## What the task requires:
Word for word, restate every line of the material.

## Material:
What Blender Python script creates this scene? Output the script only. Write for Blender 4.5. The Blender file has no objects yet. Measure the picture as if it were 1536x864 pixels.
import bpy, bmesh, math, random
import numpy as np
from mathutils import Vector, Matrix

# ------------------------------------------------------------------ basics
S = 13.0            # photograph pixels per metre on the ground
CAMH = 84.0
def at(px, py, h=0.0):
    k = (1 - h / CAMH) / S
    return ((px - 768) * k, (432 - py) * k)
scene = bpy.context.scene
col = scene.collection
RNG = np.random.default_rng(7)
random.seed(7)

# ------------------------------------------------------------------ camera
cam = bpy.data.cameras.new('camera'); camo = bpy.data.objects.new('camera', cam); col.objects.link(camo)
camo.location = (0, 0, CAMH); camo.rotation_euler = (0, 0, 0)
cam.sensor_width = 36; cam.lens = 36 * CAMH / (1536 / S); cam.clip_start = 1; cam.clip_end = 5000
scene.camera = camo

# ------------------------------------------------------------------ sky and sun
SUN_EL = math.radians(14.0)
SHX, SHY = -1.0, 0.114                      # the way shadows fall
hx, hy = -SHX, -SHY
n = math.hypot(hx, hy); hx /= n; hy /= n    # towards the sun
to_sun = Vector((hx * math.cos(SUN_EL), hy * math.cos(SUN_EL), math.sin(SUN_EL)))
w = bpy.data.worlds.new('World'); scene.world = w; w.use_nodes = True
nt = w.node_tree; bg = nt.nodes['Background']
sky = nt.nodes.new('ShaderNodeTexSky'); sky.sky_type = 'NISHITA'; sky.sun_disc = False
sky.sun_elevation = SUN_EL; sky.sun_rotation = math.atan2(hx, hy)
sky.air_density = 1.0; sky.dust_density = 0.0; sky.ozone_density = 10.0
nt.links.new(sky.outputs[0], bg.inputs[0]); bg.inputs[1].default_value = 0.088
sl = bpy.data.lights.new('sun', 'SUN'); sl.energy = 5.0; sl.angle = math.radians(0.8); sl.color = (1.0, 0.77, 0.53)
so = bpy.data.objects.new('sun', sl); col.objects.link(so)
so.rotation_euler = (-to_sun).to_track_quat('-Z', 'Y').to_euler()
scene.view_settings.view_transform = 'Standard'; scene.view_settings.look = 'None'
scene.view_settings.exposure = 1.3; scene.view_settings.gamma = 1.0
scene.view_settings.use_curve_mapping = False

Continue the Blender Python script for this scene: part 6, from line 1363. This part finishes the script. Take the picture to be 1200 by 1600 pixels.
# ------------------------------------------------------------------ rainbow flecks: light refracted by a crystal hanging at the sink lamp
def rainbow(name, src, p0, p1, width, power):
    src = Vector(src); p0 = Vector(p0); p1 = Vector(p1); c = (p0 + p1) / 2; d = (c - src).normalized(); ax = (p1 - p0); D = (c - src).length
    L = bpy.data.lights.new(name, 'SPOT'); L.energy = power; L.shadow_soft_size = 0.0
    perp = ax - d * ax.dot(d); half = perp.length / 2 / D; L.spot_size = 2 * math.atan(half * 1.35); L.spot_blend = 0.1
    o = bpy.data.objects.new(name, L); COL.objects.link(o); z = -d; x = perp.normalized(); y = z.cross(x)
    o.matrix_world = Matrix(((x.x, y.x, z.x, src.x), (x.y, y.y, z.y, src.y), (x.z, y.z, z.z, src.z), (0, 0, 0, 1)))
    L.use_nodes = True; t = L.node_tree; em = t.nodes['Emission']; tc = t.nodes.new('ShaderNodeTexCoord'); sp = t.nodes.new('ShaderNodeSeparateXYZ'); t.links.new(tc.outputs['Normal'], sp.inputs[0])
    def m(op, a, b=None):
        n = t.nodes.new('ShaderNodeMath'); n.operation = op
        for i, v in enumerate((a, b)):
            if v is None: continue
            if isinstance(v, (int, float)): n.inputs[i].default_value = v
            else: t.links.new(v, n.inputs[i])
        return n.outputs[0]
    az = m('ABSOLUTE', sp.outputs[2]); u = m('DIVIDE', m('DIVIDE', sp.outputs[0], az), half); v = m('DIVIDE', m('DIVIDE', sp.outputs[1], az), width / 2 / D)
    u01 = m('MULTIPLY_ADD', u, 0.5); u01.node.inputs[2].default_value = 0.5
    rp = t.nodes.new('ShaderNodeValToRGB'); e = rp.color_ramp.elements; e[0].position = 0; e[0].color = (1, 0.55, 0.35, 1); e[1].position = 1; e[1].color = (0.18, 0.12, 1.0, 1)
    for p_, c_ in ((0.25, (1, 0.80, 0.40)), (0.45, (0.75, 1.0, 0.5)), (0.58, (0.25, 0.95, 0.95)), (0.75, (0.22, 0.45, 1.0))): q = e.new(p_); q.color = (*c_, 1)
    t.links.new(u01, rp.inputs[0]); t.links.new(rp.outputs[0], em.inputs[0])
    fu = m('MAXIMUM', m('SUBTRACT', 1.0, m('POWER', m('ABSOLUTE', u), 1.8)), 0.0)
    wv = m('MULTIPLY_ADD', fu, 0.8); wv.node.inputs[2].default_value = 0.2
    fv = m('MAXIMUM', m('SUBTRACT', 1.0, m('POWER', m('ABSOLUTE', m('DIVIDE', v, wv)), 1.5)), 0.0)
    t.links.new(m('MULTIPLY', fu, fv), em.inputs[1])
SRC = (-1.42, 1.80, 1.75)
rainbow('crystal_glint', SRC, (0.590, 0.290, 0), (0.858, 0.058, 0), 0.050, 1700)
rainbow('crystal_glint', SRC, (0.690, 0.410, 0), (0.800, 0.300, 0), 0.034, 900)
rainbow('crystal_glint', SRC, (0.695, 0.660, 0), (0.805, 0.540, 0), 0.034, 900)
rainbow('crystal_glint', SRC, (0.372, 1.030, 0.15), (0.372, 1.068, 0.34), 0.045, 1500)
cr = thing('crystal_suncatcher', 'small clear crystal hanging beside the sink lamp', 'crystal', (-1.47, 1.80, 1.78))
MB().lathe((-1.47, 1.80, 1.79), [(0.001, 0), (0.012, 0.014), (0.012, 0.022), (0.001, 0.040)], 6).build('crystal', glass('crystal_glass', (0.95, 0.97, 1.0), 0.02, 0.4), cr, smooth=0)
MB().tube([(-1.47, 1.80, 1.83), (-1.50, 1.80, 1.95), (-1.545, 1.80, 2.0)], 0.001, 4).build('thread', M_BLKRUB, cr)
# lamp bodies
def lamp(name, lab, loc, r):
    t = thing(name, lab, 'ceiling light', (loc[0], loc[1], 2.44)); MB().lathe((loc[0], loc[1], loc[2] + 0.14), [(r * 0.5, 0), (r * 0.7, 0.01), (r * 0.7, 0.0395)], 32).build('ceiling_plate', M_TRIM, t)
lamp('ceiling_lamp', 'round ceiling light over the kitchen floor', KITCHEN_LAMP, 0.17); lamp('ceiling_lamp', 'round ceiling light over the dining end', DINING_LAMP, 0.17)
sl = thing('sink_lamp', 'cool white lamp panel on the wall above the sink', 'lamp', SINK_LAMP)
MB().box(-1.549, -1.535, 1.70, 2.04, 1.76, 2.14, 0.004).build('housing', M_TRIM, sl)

## Complete output:
What Blender Python script creates this scene? Output the script only. Write for Blender 4.5. The Blender file has no objects yet. Measure the picture as if it were 1536x864 pixels.
import bpy, bmesh, math, random
import numpy as np
from mathutils import Vector, Matrix

# ------------------------------------------------------------------ basics
S = 13.0            # photograph pixels per metre on the ground
CAMH = 84.0
def at(px, py, h=0.0):
    k = (1 - h / CAMH) / S
    return ((px - 768) * k, (432 - py) * k)
scene = bpy.context.scene
col = scene.collection
RNG = np.random.default_rng(7)
random.seed(7)

# ------------------------------------------------------------------ camera
cam = bpy.data.cameras.new('camera'); camo = bpy.data.objects.new('camera', cam); col.objects.link(camo)
camo.location = (0, 0, CAMH); camo.rotation_euler = (0, 0, 0)
cam.sensor_width = 36; cam.lens = 36 * CAMH / (1536 / S); cam.clip_start = 1; cam.clip_end = 5000
scene.camera = camo

# ------------------------------------------------------------------ sky and sun
SUN_EL = math.radians(14.0)
SHX, SHY = -1.0, 0.114                      # the way shadows fall
hx, hy = -SHX, -SHY
n = math.hypot(hx, hy); hx /= n; hy /= n    # towards the sun
to_sun = Vector((hx * math.cos(SUN_EL), hy * math.cos(SUN_EL), math.sin(SUN_EL)))
w = bpy.data.worlds.new('World'); scene.world = w; w.use_nodes = True
nt = w.node_tree; bg = nt.nodes['Background']
sky = nt.nodes.new('ShaderNodeTexSky'); sky.sky_type = 'NISHITA'; sky.sun_disc = False
sky.sun_elevation = SUN_EL; sky.sun_rotation = math.atan2(hx, hy)
sky.air_density = 1.0; sky.dust_density = 0.0; sky.ozone_density = 10.0
nt.links.new(sky.outputs[0], bg.inputs[0]); bg.inputs[1].default_value = 0.088
sl = bpy.data.lights.new('sun', 'SUN'); sl.energy = 5.0; sl.angle = math.radians(0.8); sl.color = (1.0, 0.77, 0.53)
so = bpy.data.objects.new('sun', sl); col.objects.link(so)
so.rotation_euler = (-to_sun).to_track_quat('-Z', 'Y').to_euler()
scene.view_settings.view_transform = 'Standard'; scene.view_settings.look = 'None'
scene.view_settings.exposure = 1.3; scene.view_settings.gamma = 1.0
scene.view_settings.use_curve_mapping = False

Continue the Blender Python script for this scene: part 6, from line 1363. This part finishes the script. Take the picture to be 1200 by 1600 pixels.
# ------------------------------------------------------------------ rainbow flecks: light refracted by a crystal hanging at the sink lamp
def rainbow(name, src, p0, p1, width, power):
    src = Vector(src); p0 = Vector(p0); p1 = Vector(p1); c = (p0 + p1) / 2; d = (c - src).normalized(); ax = (p1 - p0); D = (c - src).length
    L = bpy.data.lights.new(name, 'SPOT'); L.energy = power; L.shadow_soft_size = 0.0
    perp = ax - d * ax.dot(d); half = perp.length / 2 / D; L.spot_size = 2 * math.atan(half * 1.35); L.spot_blend = 0.1
    o = bpy.data.objects.new(name, L); COL.objects.link(o); z = -d; x = perp.normalized(); y = z.cross(x)
    o.matrix_world = Matrix(((x.x, y.x, z.x, src.x), (x.y, y.y, z.y, src.y), (x.z, y.z, z.z, src.z), (0, 0, 0, 1)))
    L.use_nodes = True; t = L.node_tree; em = t.nodes['Emission']; tc = t.nodes.new('ShaderNodeTexCoord'); sp = t.nodes.new('ShaderNodeSeparateXYZ'); t.links.new(tc.outputs['Normal'], sp.inputs[0])
    def m(op, a, b=None):
        n = t.nodes.new('ShaderNodeMath'); n.operation = op
        for i, v in enumerate((a, b)):
            if v is None: continue
            if isinstance(v, (int, float)): n.inputs[i].default_value = v
            else: t.links.new(v, n.inputs[i])
        return n.outputs[0]
    az = m('ABSOLUTE', sp.outputs[2]); u = m('DIVIDE', m('DIVIDE', sp.outputs[0], az), half); v = m('DIVIDE', m('DIVIDE', sp.outputs[1], az), width / 2 / D)
    u01 = m('MULTIPLY_ADD', u, 0.5); u01.node.inputs[2].default_value = 0.5
    rp = t.nodes.new('ShaderNodeValToRGB'); e = rp.color_ramp.elements; e[0].position = 0; e[0].color = (1, 0.55, 0.35, 1); e[1].position = 1; e[1].color = (0.18, 0.12, 1.0, 1)
    for p_, c_ in ((0.25, (1, 0.80, 0.40)), (0.45, (0.75, 1.0, 0.5)), (0.58, (0.25, 0.95, 0.95)), (0.75, (0.22, 0.45, 1.0))): q = e.new(p_); q.color = (*c_, 1)
    t.links.new(u01, rp.inputs[0]); t.links.new(rp.outputs[0], em.inputs[0])
    fu = m('MAXIMUM', m('SUBTRACT', 1.0, m('POWER', m('ABSOLUTE', u), 1.8)), 0.0)
    wv = m('MULTIPLY_ADD', fu, 0.8); wv.node.inputs[2].default_value = 0.2
    fv = m('MAXIMUM', m('SUBTRACT', 1.0, m('POWER', m('ABSOLUTE', m('DIVIDE', v, wv)), 1.5)), 0.0)
    t.links.new(m('MULTIPLY', fu, fv), em.inputs[1])
SRC = (-1.42, 1.80, 1.75)
rainbow('crystal_glint', SRC, (0.590, 0.290, 0), (0.858, 0.058, 0), 0.050, 1700)
rainbow('crystal_glint', SRC, (0.690, 0.410, 0), (0.800, 0.300, 0), 0.034, 900)
rainbow('crystal_glint', SRC, (0.695, 0.660, 0), (0.805, 0.540, 0), 0.034, 900)
rainbow('crystal_glint', SRC, (0.372, 1.030, 0.15), (0.372, 1.068, 0.34), 0.045, 1500)
cr = thing('crystal_suncatcher', 'small clear crystal hanging beside the sink lamp', 'crystal', (-1.47, 1.80, 1.78))
MB().lathe((-1.47, 1.80, 1.79), [(0.001, 0), (0.012, 0.014), (0.012, 0.022), (0.001, 0.040)], 6).build('crystal', glass('crystal_glass', (0.95, 0.97, 1.0), 0.02, 0.4), cr, smooth=0)
MB().tube([(-1.47, 1.80, 1.83), (-1.50, 1.80, 1.95), (-1.545, 1.80, 2.0)], 0.001, 4).build('thread', M_BLKRUB, cr)
# lamp bodies
def lamp(name, lab, loc, r):
    t = thing(name, lab, 'ceiling light', (loc[0], loc[1], 2.44)); MB().lathe((loc[0], loc[1], loc[2] + 0.14), [(r * 0.5, 0), (r * 0.7, 0.01), (r * 0.7, 0.0395)], 32).build('ceiling_plate', M_TRIM, t)
lamp('ceiling_lamp', 'round ceiling light over the kitchen floor', KITCHEN_LAMP, 0.17); lamp('ceiling_lamp', 'round ceiling light over the dining end', DINING_LAMP, 0.17)
sl = thing('sink_lamp', 'cool white lamp panel on the wall above the sink', 'lamp', SINK_LAMP)
MB().box(-1.549, -1.535, 1.70, 2.04, 1.76, 2.14, 0.004).build('housing', M_TRIM, sl)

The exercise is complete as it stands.